Ireland Survey Reveals Sharp Drop in Church Attendance

A study by ARK, a joint initiative between Queen’s University and the University of Ulster, has found a dramatic decrease in the numbers going to church in Ireland, reports the Belfast Telegraph.

|TOP|According to the report, entitled ‘Driven to disaffection: Religious independents in Northern Ireland’, the Catholic Church in Ireland has seen a sharp drop in attendance from 90 per cent to 62 per cent in 15 years.

The report, based on numerous surveys from the period between 1989 and 2004, found that whereas Catholics were more likely to stay with the Church but simply attend less, Protestants tended to move away from churches altogether.

The number of Presbyterians attending church was also found to have dropped from just under 50 per cent in 1989 to 40 per cent by 2004, and a similar drop in attendance at the Church of Ireland from slightly under 40 per cent in 1989 to 35 per cent in 2004.
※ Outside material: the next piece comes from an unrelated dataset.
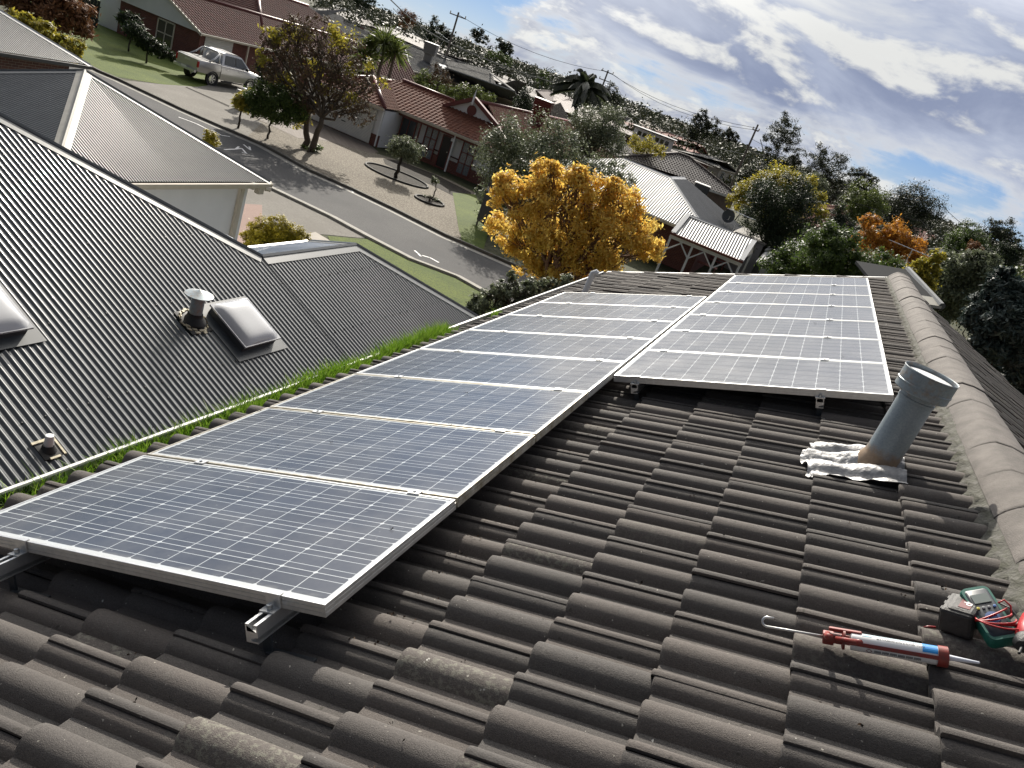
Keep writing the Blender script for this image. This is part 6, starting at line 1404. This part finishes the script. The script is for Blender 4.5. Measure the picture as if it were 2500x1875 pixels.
def palm(px, py, dist, r, lab, nf=34):
    c = PD(px, py, dist); t = thing('palm_tree', lab, 'palm', (c.x, c.y, 0)); rng = random.Random(9); tr = MB(); branch(tr, (c.x, c.y, 0), c, .3, .22, rng, .01); tr.build('trunk', BARKD, t, smooth=True)
    lf = MB()
    for k in range(nf):
        a_ = rng.uniform(0, 2*pi); el = rng.uniform(-.3, 1.3); d = V((cos(a_)*cos(el), sin(a_)*cos(el), sin(el))); L_ = r*rng.uniform(.85, 1.1); p0 = c; prev = c
        for j in range(1, 13):
            f = j/12; p = c+d*(L_*f)+V((0, 0, -L_*.62*f*f*(1 if el > 0 else .6))); ax_ = (p-prev).normalized(); s = ax_.cross(V((0, 0, 1))); s = s.normalized() if s.length > .01 else V((1, 0, 0))
            w = r*.24*(1-f*.75)
            for sg in (1, -1): e = s*sg*w+V((0, 0, -w*.9))+ax_*w*.5; lf.add([prev, p, p+e*.9, prev+e], [(0, 1, 2, 3)])
            prev = p
    lf.build('crown', L_GUM, t, fix=False)
palm(1430, 205, 112, 4.6, 'feather palm with drooping fronds beside the leaning power pole')
# --- middle distance
tree('dome_tree', 'dome shaped grey olive tree behind the maroon cooler', 'tree', [(1450, 310, 60), (1480, 300, 48), (1420, 310, 46), (1465, 355, 56), (1490, 350, 40), (1430, 350, 46)], 66, L_OLIVE, 9000, 2.9, bark=BARKD, clump=.15, K=36)
tree('conifer', 'dark green conical conifer above the terracotta ridge', 'conifer', [(1283, 225, 15), (1285, 245, 24), (1288, 268, 32), (1272, 262, 22), (1300, 276, 24), (1268, 282, 22)], 80, L_DARK, 3200, 2.7, bark=BARKD, up=.8)
tree('garden_shrub', 'patch of low green shrubs between terracotta and pale grey roofs', 'shrub', [(1030, 190, 20), (1060, 205, 20), (1095, 222, 20), (1130, 228, 22), (1165, 232, 20), (1195, 242, 16), (1020, 210, 14)], 76, L_LIGHT, 3200, 2.8, bark=BARKD)
tree('bare_tree', 'dark nearly bare little tree before the pale grey roof', 'tree', [(1065, 170, 16), (1085, 185, 20), (1058, 190, 14), (1092, 200, 14)], 72, L_BRN, 260, 3.6, bark=BARKD, twigs=14, trad=.07)
tree('garden_shrub', 'yellowish shrub below the white clerestory', 'shrub', [(1550, 345, 16), (1580, 355, 22), (1612, 366, 18), (1560, 362, 16)], 84, L_YG, 1300, 2.8, bark=BARKD)
tree('round_dark_tree', 'dense dark round tree right of the corrugated house', 'tree', [(1900, 500, 78), (1940, 520, 62), (1860, 530, 54), (1905, 560, 70), (1950, 470, 40), (1870, 470, 40)], 56, L_DARK, 15000, 3.0, bark=BARKD, K=60, clump=.13)
tree('yellow_tree', 'yellow green autumn tree peeping over the round dark tree', 'tree', [(1830, 470, 36), (1870, 450, 36), (1920, 445, 36), (1965, 465, 34), (1995, 500, 30), (1800, 490, 26), (1900, 480, 70), (2005, 530, 18)], 66, L_YG, 9000, 3.4, bark=BARK, clump=.16, elong=1.4)
tree('feathery_tree', 'feathery mid green tree just beyond the far end of the panels', 'tree', [(2010, 590, 50), (1960, 625, 52), (2060, 610, 50), (1900, 655, 40), (2000, 650, 60), (2080, 655, 50), (2140, 650, 44), (2030, 700, 70), (1930, 690, 50), (2120, 700, 50), (2190, 670, 36)], 29, L_MID, 17000, 4.2, bark=BARK, clump=.17, K=22, elong=1.5)
tree('orange_tree', 'orange leaved thin crowned tree behind the feathery green one', 'tree', [(2150, 570, 40), (2190, 580, 40), (2120, 590, 34), (2175, 610, 44), (2230, 600, 30), (2115, 540, 18), (2240, 640, 26)], 46, L_ORG, 4600, 3.6, bark=BARKD, twigs=10, clump=.16, elong=1.6)
tree('light_green_tree', 'light green rounded tree left of the wide dark tree', 'tree', [(2110, 480, 40), (2080, 500, 32), (2140, 500, 34), (2105, 520, 36)], 92, L_LIGHT, 5200, 2.5, bark=BARK, clump=.15)
tree('conifer', 'dark pointed conifer in front of the brick red roof', 'conifer', [(2052, 505, 14), (2050, 530, 22), (2045, 558, 32), (2065, 555, 22)], 60, L_DARK, 2600, 2.8, bark=BARKD, up=.7)
tree('wide_dark_tree', 'wide flat topped dark tree at the sky edge', 'tree', [(2190, 500, 40), (2230, 490, 42), (2265, 505, 40), (2220, 530, 46), (2275, 535, 30), (2185, 535, 30), (2165, 520, 24)], 125, L_GUM, 8200, 2.2, bark=BARKD, elong=1.4)
tree('clipped_tree', 'smooth rounded dark green tree before the bright red roof', 'tree', [(2330, 590, 30), (2360, 572, 34), (2392, 592, 28), (2355, 602, 40)], 86, L_MID, 5200, 2.3, bark=BARKD, clump=.12, K=50)
tree('clipped_tree', 'rounded grey green tree nearest the right edge of the sky', 'tree', [(2420, 560, 26), (2450, 562, 30), (2470, 590, 26), (2440, 590, 34)], 118, L_GUM, 4800, 2.2, bark=BARKD, clump=.12, K=44)
tree('garden_tree', 'plain green tree under the two rounded crowns at right', 'tree', [(2435, 625, 34), (2465, 640, 26), (2405, 620, 22), (2480, 612, 20)], 78, L_DARK, 3600, 2.6, bark=BARKD)
tree('olive_tree', 'fuzzy grey olive tree beyond the ridge end', 'tree', [(2320, 660, 46), (2370, 650, 44), (2300, 710, 50), (2360, 700, 56), (2410, 660, 40), (2270, 720, 34), (2330, 740, 50)], 27, L_OLIVE, 11000, 4.2, bark=BARK, twigs=4, clump=.17, elong=1.6)
tree('yellow_green_shrub', 'ragged yellow green shrub between ridge end and olive tree', 'shrub', [(2235, 670, 24), (2260, 690, 26), (2225, 700, 24), (2250, 640, 20), (2275, 660, 18), (2290, 625, 16)], 25, L_YG, 2400, 5.0, bark=BARK, twigs=4)
tree('blue_conifer', 'blue green conifer with layered sprays at the right edge', 'conifer', [(2440, 720, 46), (2480, 700, 50), (2400, 760, 44), (2450, 790, 70), (2500, 780, 60), (2420, 830, 50), (2480, 870, 70), (2510, 930, 60), (2370, 780, 24)], 17, L_BLUE, 15000, 5.6, bark=BARKD, clump=.16, K=24, elong=2.0)
tree('garden_shrub', 'bright green shrub strip behind the olive tree at right', 'shrub', [(2440, 665, 20), (2470, 672, 22), (2495, 690, 20)], 40, L_LIGHT, 1600, 3.4, bark=BARKD)
tree('rusty_shrub', 'small reddish crown beside the olive grey roof', 'shrub', [(2376, 600, 14), (2388, 608, 12)], 60, L_RUST, 420, 2.8, bark=BARK)
tree('garden_shrub', 'dark hedge clump under the power pole with the guy frame', 'shrub', [(1830, 424, 22), (1860, 420, 26), (1885, 428, 20), (1808, 434, 14), (1850, 440, 26)], 84, L_GUM, 2600, 2.6, bark=BARKD)
tree('garden_tree', 'greyish tree between yellow crown and tall gum', 'tree', [(1955, 440, 20), (1985, 440, 24), (2000, 460, 22)], 95, L_OLIVE, 1800, 2.6, bark=BARKD)
# tall gums on the skyline
GUMS = [('tallest gum tree with an open crown on the skyline', [(1910, 300, 28), (1930, 330, 28), (1890, 340, 28), (1920, 370, 32), (1880, 380, 26), (1950, 380, 22), (1900, 410, 30), (1935, 410, 24)], 135, 6200),
        ('broad gum tree right of the tallest one', [(2010, 380, 30), (2040, 400, 28), (1990, 410, 28), (2020, 430, 34), (2050, 440, 24), (1995, 455, 28), (2030, 470, 28)], 145, 5200),
        ('wind bent gum tree at the end of the tall group', [(2085, 420, 18), (2110, 430, 20), (2130, 440, 16), (2100, 455, 24), (2130, 465, 18), (2080, 460, 22)], 152, 3400),
        ('dark gum with a gap in its top near the leaning wires', [(1715, 278, 14), (1700, 290, 14), (1725, 300, 20), (1745, 305, 16), (1700, 315, 22), (1730, 325, 24), (1690, 335, 20), (1755, 330, 16)], 168, 4200),
        ('small gum left of the slope of pink roofs', [(1785, 320, 12), (1775, 332, 14), (1795, 335, 12)], 190, 1200),
        ('round headed gum tree on the left skyline', [(1222, 106, 14), (1238, 112, 14), (1228, 122, 16), (1245, 126, 10)], 255, 1500),
        ('gum tree with a notched crown on the left skyline', [(1158, 80, 10), (1172, 78, 10), (1166, 92, 12), (1184, 96, 10)], 265, 1200),
        ('spreading gum tree behind the palm', [(1495, 222, 20), (1480, 235, 22), (1505, 245, 20), (1490, 255, 22)], 150, 2200)]
for lab, bl, d_, n_ in GUMS: tree('gum_tree', lab, 'tree', bl, d_, L_GUM, n_, 2.0, bark=BARKD, group='gum trees on the skyline', clump=.17, K=20, elong=1.5)
tree('conifer', 'black green pine beside the crossarm pole', 'conifer', [(1062, 44, 8), (1060, 58, 12), (1055, 75, 18), (1070, 78, 16), (1050, 90, 16)], 215, L_DARK, 1500, 2.2, bark=BARKD, up=.7)
tree('brown_tree', 'rounded brownish tree at the top edge left of the pine', 'tree', [(985, 36, 16), (1005, 44, 14), (992, 54, 16)], 235, L_RUST, 1300, 2.0, bark=BARKD)
tree('green_tree', 'dark green tree at the very top left of the sky edge', 'tree', [(870, 2, 20), (890, 14, 16), (905, -2, 14), (855, -8, 14)], 260, L_DARK, 1600, 2.2, bark=BARKD)
tree('green_tree', 'tall brown green tree right behind the crossarm pole', 'tree', [(1092, 84, 12), (1085, 100, 14), (1100, 104, 12), (1080, 66, 10)], 185, L_GUM, 1500, 2.2, bark=BARKD)
tree('green_tree', 'wide rounded green tree above the weathered grey roofs', 'tree', [(1200, 138, 12), (1220, 142, 14), (1238, 150, 12), (1190, 146, 10)], 205, L_MID, 1500, 2.0, bark=BARKD)
tree('green_tree', 'rounded tree behind the mottled grey roof', 'tree', [(1328, 182, 12), (1322, 196, 14), (1334, 204, 12)], 200, L_MID, 1100, 2.0, bark=BARKD)
# one far belt of trees out to the horizon
mb = MB(); rng = random.Random(77)
for _ in range(1500):
    d = 175*(10**(rng.random()**1.25*.95)); px = rng.uniform(780, 2620); hy = 446+.3759*(px-2067)
    q = PD(px, hy, d); h = rng.uniform(3.5, 8.5)*(1.25 if rng.random() < .12 else 1); r = h*rng.uniform(.35, .6)
    if d < 260 and rng.random() < .35: continue
    c = V((q.x, q.y, h-r*.8)); B = [(c, r, .9)]+[(c+V((rng.gauss(0, r*.6), rng.gauss(0, r*.6), rng.uniform(-.5, .4)*r)), r*.65, .9) for _ in range(2)]
    leaves(mb, B, 110 if d < 400 else 60, max(.30, d*2.3/FPX), rng, 1.3, K=10, clump=.25)
tag(mb.build('distant_trees', leafmat('distant tree leaves', [(.022, .032, .018), (.04, .052, .026), (.065, .075, .036), (.05, .05, .028)], .6, .1), None, fix=False), 'dark belt of far suburban trees along the horizon', 'trees', kind='stuff')
mb = MB(); rng = random.Random(31)
for _ in range(420):                                   # low garden greenery between the houses
    d = rng.uniform(62, 190); px = rng.uniform(640, 2560); hy = 446+.3759*(px-2067); q = PD(px, hy, d)
    if px < 1500 and d < 85: continue
    h = rng.uniform(.8, 2.6); c = V((q.x, q.y, h*.45)); leaves(mb, [(c, h*.6, .8), (c+V((rng.gauss(0, h*.5), rng.gauss(0, h*.5), 0)), h*.45, .8)], 130, d*2.8/FPX, rng, 1.3, K=10, clump=.22)
tag(mb.build('garden_foliage', leafmat('mixed garden leaves', [(.035, .05, .02), (.06, .075, .028), (.09, .10, .035), (.13, .11, .04)], .6, .2), None, fix=False), 'mixed shrubs filling the gardens between far houses', 'garden shrubs', kind='stuff')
Professor Ian McAllister, one of the researchers of the report, also found a sharp rise in religious non-affiliation. He said: “The 1951 census recorded only 221 freethinkers and 64 atheists, amounting to 0.02% of the population. In addition, a further 5,865 did not state their religion.”

He noted that in the 2001 13.9 per cent now described themselves as having no religion or refused to state a religion, whilst the 2004 Northern Ireland Life and Times Survey found 11.5 per cent described themselves as religious “independents”.

The reasons attributed to this development includes lifestyle changes such as extended years of education and delayed marriage, known as the “cohort explanation”, which will see the proportion of those without a religion gradually increase as each succeeding age group enters the adult population.

This theory is supported by the research which shows that the youngest group studied – those born between 1985 and 1996 – were the age category with the most likely to have no religion.